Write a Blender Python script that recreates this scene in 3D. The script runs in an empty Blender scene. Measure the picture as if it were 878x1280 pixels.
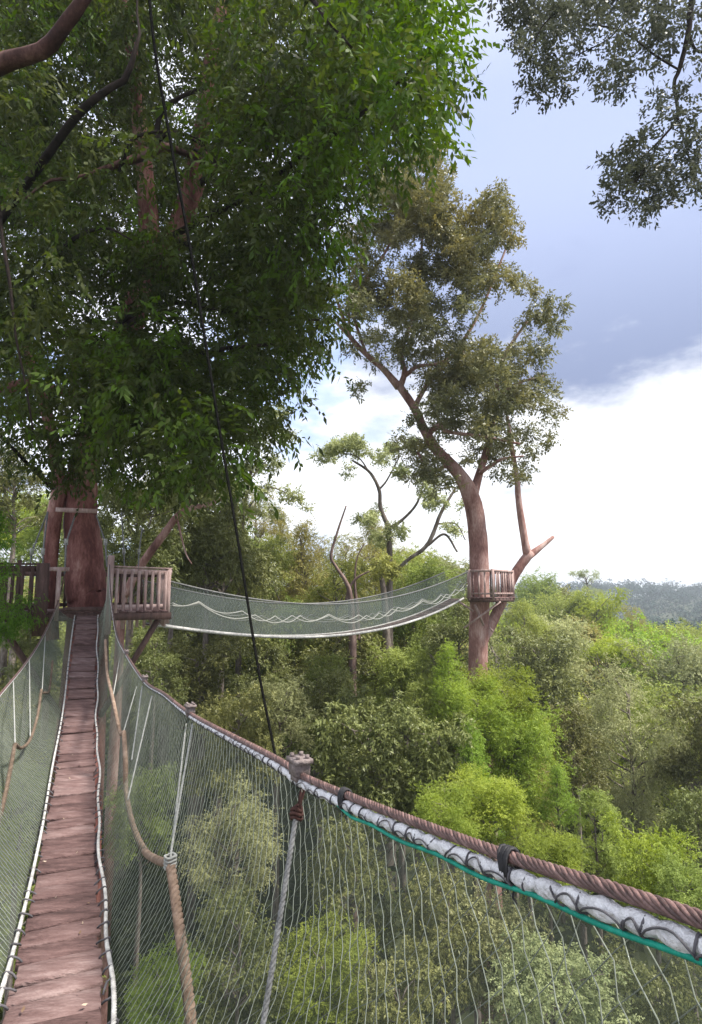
import bpy, math
import numpy as np
from mathutils import Vector

R = np.random.default_rng(11)
scene = bpy.context.scene
COL = scene.collection
EYE = 25.0
F = 750.0                       # focal length in photograph pixels (878 x 1280)
PITCH = math.atan(100 / F)
CP, SP = math.cos(PITCH), math.sin(PITCH)
FW = np.array([0, CP, SP]); UP = np.array([0, -SP, CP]); RT = np.array([1.0, 0, 0])
CAM = np.array([0, 0, EYE])


def ray(x, y):
    return FW * F + RT * (x - 439) + UP * (640 - y)


_d = ray(113, 740)
YAW = math.atan2(-_d[0], _d[1])
BD = np.array([-math.sin(YAW), math.cos(YAW), 0])      # along the near footbridge
BR = np.array([math.cos(YAW), math.sin(YAW), 0])       # to its right


def atz(x, y, Z):               # point seen at (x, y), Z metres ahead
    d = ray(x, y)
    return CAM + d * (Z / d[1])


def bw(u, v, z):                # footbridge coordinates -> world (z relative to the eye)
    return BD * u + BR * v + np.array([0, 0, EYE + z])


def project(p):
    q = np.asarray(p) - CAM
    dz = q @ FW
    return 439 + F * (q @ RT) / dz, 640 - F * (q @ UP) / dz


# ------------------------------------------------------------------ object helpers
def link(o, parent=None):
    COL.objects.link(o)
    if parent is not None:
        o.parent = parent
    return o


def tag(o, label=None, cat=None, group=None, kind=None):
    if label: o['label'] = label
    if cat: o['category'] = cat
    if group: o['group'] = group
    if kind: o['kind'] = kind
    return o


def empty(name, loc=(0, 0, 0)):
    o = bpy.data.objects.new(name, None)
    o.location = Vector([float(c) for c in loc])
    return link(o)


def np_mesh(name, verts, faces, mat, smooth=False, attr=None):
    me = bpy.data.meshes.new(name)
    verts = np.ascontiguousarray(verts, dtype=np.float32)
    faces = np.ascontiguousarray(faces, dtype=np.int32)
    n, k = faces.shape
    me.vertices.add(len(verts)); me.vertices.foreach_set('co', verts.ravel())
    me.loops.add(n * k); me.loops.foreach_set('vertex_index', faces.ravel())
    me.polygons.add(n)
    me.polygons.foreach_set('loop_start', np.arange(0, n * k, k, dtype=np.int32))
    if smooth:
        me.polygons.foreach_set('use_smooth', np.ones(n, dtype=bool))
    if attr is not None:
        a = me.attributes.new('tone', 'FLOAT', 'POINT')
        a.data.foreach_set('value', np.ascontiguousarray(attr, dtype=np.float32))
    me.materials.append(mat)
    me.update(calc_edges=True)
    me.validate()
    return me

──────

# PROBLEM TO WORK ON:
Without the pictures, write out the whole listing above exactly as it appears.

# FULL ANSWER:
Write a Blender Python script that recreates this scene in 3D. The script runs in an empty Blender scene. Measure the picture as if it were 878x1280 pixels.
import bpy, math
import numpy as np
from mathutils import Vector

R = np.random.default_rng(11)
scene = bpy.context.scene
COL = scene.collection
EYE = 25.0
F = 750.0                       # focal length in photograph pixels (878 x 1280)
PITCH = math.atan(100 / F)
CP, SP = math.cos(PITCH), math.sin(PITCH)
FW = np.array([0, CP, SP]); UP = np.array([0, -SP, CP]); RT = np.array([1.0, 0, 0])
CAM = np.array([0, 0, EYE])


def ray(x, y):
    return FW * F + RT * (x - 439) + UP * (640 - y)


_d = ray(113, 740)
YAW = math.atan2(-_d[0], _d[1])
BD = np.array([-math.sin(YAW), math.cos(YAW), 0])      # along the near footbridge
BR = np.array([math.cos(YAW), math.sin(YAW), 0])       # to its right


def atz(x, y, Z):               # point seen at (x, y), Z metres ahead
    d = ray(x, y)
    return CAM + d * (Z / d[1])


def bw(u, v, z):                # footbridge coordinates -> world (z relative to the eye)
    return BD * u + BR * v + np.array([0, 0, EYE + z])


def project(p):
    q = np.asarray(p) - CAM
    dz = q @ FW
    return 439 + F * (q @ RT) / dz, 640 - F * (q @ UP) / dz


# ------------------------------------------------------------------ object helpers
def link(o, parent=None):
    COL.objects.link(o)
    if parent is not None:
        o.parent = parent
    return o


def tag(o, label=None, cat=None, group=None, kind=None):
    if label: o['label'] = label
    if cat: o['category'] = cat
    if group: o['group'] = group
    if kind: o['kind'] = kind
    return o


def empty(name, loc=(0, 0, 0)):
    o = bpy.data.objects.new(name, None)
    o.location = Vector([float(c) for c in loc])
    return link(o)


def np_mesh(name, verts, faces, mat, smooth=False, attr=None):
    me = bpy.data.meshes.new(name)
    verts = np.ascontiguousarray(verts, dtype=np.float32)
    faces = np.ascontiguousarray(faces, dtype=np.int32)
    n, k = faces.shape
    me.vertices.add(len(verts)); me.vertices.foreach_set('co', verts.ravel())
    me.loops.add(n * k); me.loops.foreach_set('vertex_index', faces.ravel())
    me.polygons.add(n)
    me.polygons.foreach_set('loop_start', np.arange(0, n * k, k, dtype=np.int32))
    if smooth:
        me.polygons.foreach_set('use_smooth', np.ones(n, dtype=bool))
    if attr is not None:
        a = me.attributes.new('tone', 'FLOAT', 'POINT')
        a.data.foreach_set('value', np.ascontiguousarray(attr, dtype=np.float32))
    me.materials.append(mat)
    me.update(calc_edges=True)
    me.validate()
    return me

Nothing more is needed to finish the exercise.